* Exercise requirements
Reproduce the lines of the material exactly, excluding every image.

* Dataset content

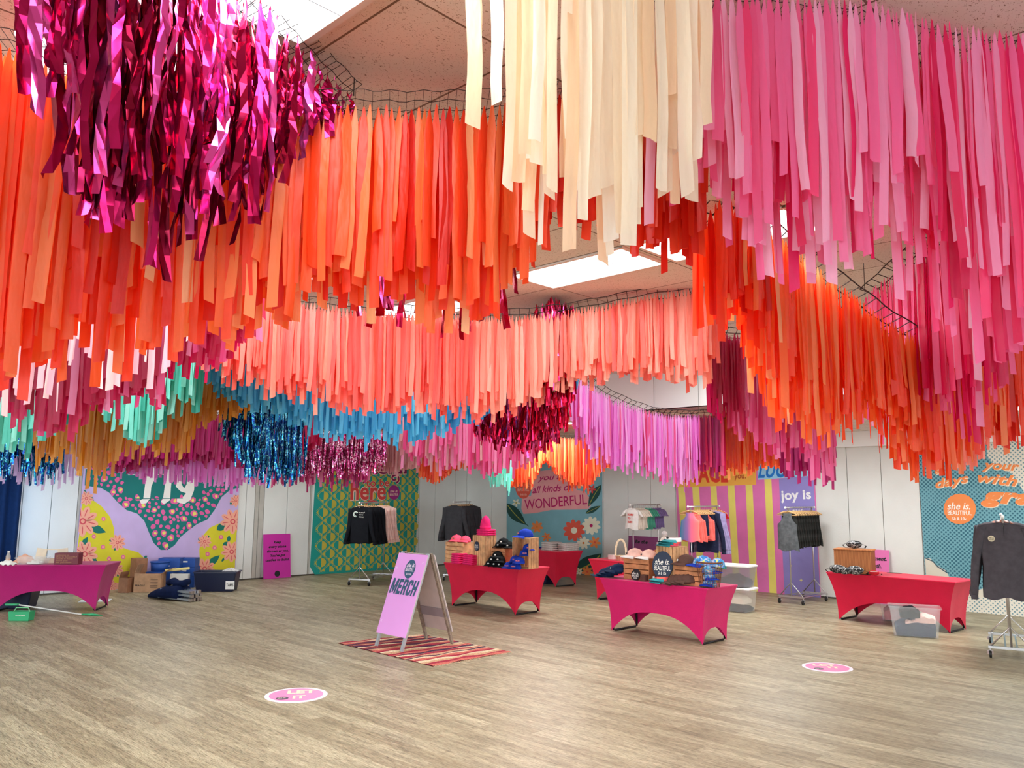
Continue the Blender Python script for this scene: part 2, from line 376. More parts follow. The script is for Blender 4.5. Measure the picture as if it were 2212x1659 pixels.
JAMB = mat('grey_jamb_paint', 'b9b2a8', .7)
for a, b2 in zip(sl[:-1], sl[1:]): ml.box((WL-.035, (a+b2)/2, 1.5), (.07, b2-a-.012, 2.98), m=2 if b2-a < .16 else 0)
struct(ml.build('wall_left', [WALLC, dark, JAMB], rz=RZ))
base = mat('dark_kick_board', '4d443c', .8)
struct(slab(WL+.02, 20, UR-.012, UR-.002, .004, .03).build('baseboard_right', base, rz=RZ))
struct(slab(WL+.002, WL+.012, -10, UR-.02, .004, .03).build('baseboard_left', base, rz=RZ))
# floor shading objects: troffers
fr_m = mat('white_enamel', 'e8e2da', .4, noise=0); gl_m = mat('lit_diffuser', 'ffffff', .6, noise=0, emit=2.2)
names = {0: 'wide white ceiling light panel near upper left, beside the magenta foil fringe',
 1: 'lit ceiling light panel above the salmon streamers, left of a touching pair', 2: 'lit ceiling light panel above the salmon streamers, right of a touching pair',
 3: 'lit ceiling light panel half hidden by the long salmon fringe and crimson foil', 4: 'lit ceiling light panel glimpsed through the magenta foil at upper left',
 5: 'small lit panel in the lower ceiling above the far orange fringe', 6: 'flat pale light panel in the lower ceiling above pink tinsel'}
tp = None
for i, (q, v, z) in enumerate(LIGHTS):
    lb = names.get(i, 'ceiling light panel hidden above the streamers' if i >= len(LIGHTS)-9 else 'ceiling light panel beyond the photo')  # panels not in names are added for their light
    if tp is None:
        tp = thing('ceiling_light', lb, 'ceiling light', rm(q, v, z), RZ, 'ceiling light panels')
        f = MB()
        for sx, sy, cx, cy in ((1.2, .03, 0, .29), (1.2, .03, 0, -.29), (.03, .61, .59, 0), (.03, .61, -.59, 0)): f.box((cx, cy, -.008), (sx, sy, .014))
        f.build('frame', fr_m, tp)
        MB().box((0, 0, -.004), (1.15, .55, .006)).build('diffuser', gl_m, tp)
        lv = MB()
        for x in (-.29, 0, .29): lv.box((x, 0, -.009), (.004, .55, .003))
        lv.box((0, 0, -.009), (1.15, .004, .003)); lv.build('louvre', mat('louvre_strip', 'b9c4cc', .5, noise=0), tp)
    else: dup(tp, rm(q, v, z), RZ, lb)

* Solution
Continue the Blender Python script for this scene: part 2, from line 376. More parts follow. The script is for Blender 4.5. Measure the picture as if it were 2212x1659 pixels.
JAMB = mat('grey_jamb_paint', 'b9b2a8', .7)
for a, b2 in zip(sl[:-1], sl[1:]): ml.box((WL-.035, (a+b2)/2, 1.5), (.07, b2-a-.012, 2.98), m=2 if b2-a < .16 else 0)
struct(ml.build('wall_left', [WALLC, dark, JAMB], rz=RZ))
base = mat('dark_kick_board', '4d443c', .8)
struct(slab(WL+.02, 20, UR-.012, UR-.002, .004, .03).build('baseboard_right', base, rz=RZ))
struct(slab(WL+.002, WL+.012, -10, UR-.02, .004, .03).build('baseboard_left', base, rz=RZ))
# floor shading objects: troffers
fr_m = mat('white_enamel', 'e8e2da', .4, noise=0); gl_m = mat('lit_diffuser', 'ffffff', .6, noise=0, emit=2.2)
names = {0: 'wide white ceiling light panel near upper left, beside the magenta foil fringe',
 1: 'lit ceiling light panel above the salmon streamers, left of a touching pair', 2: 'lit ceiling light panel above the salmon streamers, right of a touching pair',
 3: 'lit ceiling light panel half hidden by the long salmon fringe and crimson foil', 4: 'lit ceiling light panel glimpsed through the magenta foil at upper left',
 5: 'small lit panel in the lower ceiling above the far orange fringe', 6: 'flat pale light panel in the lower ceiling above pink tinsel'}
tp = None
for i, (q, v, z) in enumerate(LIGHTS):
    lb = names.get(i, 'ceiling light panel hidden above the streamers' if i >= len(LIGHTS)-9 else 'ceiling light panel beyond the photo')  # panels not in names are added for their light
    if tp is None:
        tp = thing('ceiling_light', lb, 'ceiling light', rm(q, v, z), RZ, 'ceiling light panels')
        f = MB()
        for sx, sy, cx, cy in ((1.2, .03, 0, .29), (1.2, .03, 0, -.29), (.03, .61, .59, 0), (.03, .61, -.59, 0)): f.box((cx, cy, -.008), (sx, sy, .014))
        f.build('frame', fr_m, tp)
        MB().box((0, 0, -.004), (1.15, .55, .006)).build('diffuser', gl_m, tp)
        lv = MB()
        for x in (-.29, 0, .29): lv.box((x, 0, -.009), (.004, .55, .003))
        lv.box((0, 0, -.009), (1.15, .004, .003)); lv.build('louvre', mat('louvre_strip', 'b9c4cc', .5, noise=0), tp)
    else: dup(tp, rm(q, v, z), RZ, lb)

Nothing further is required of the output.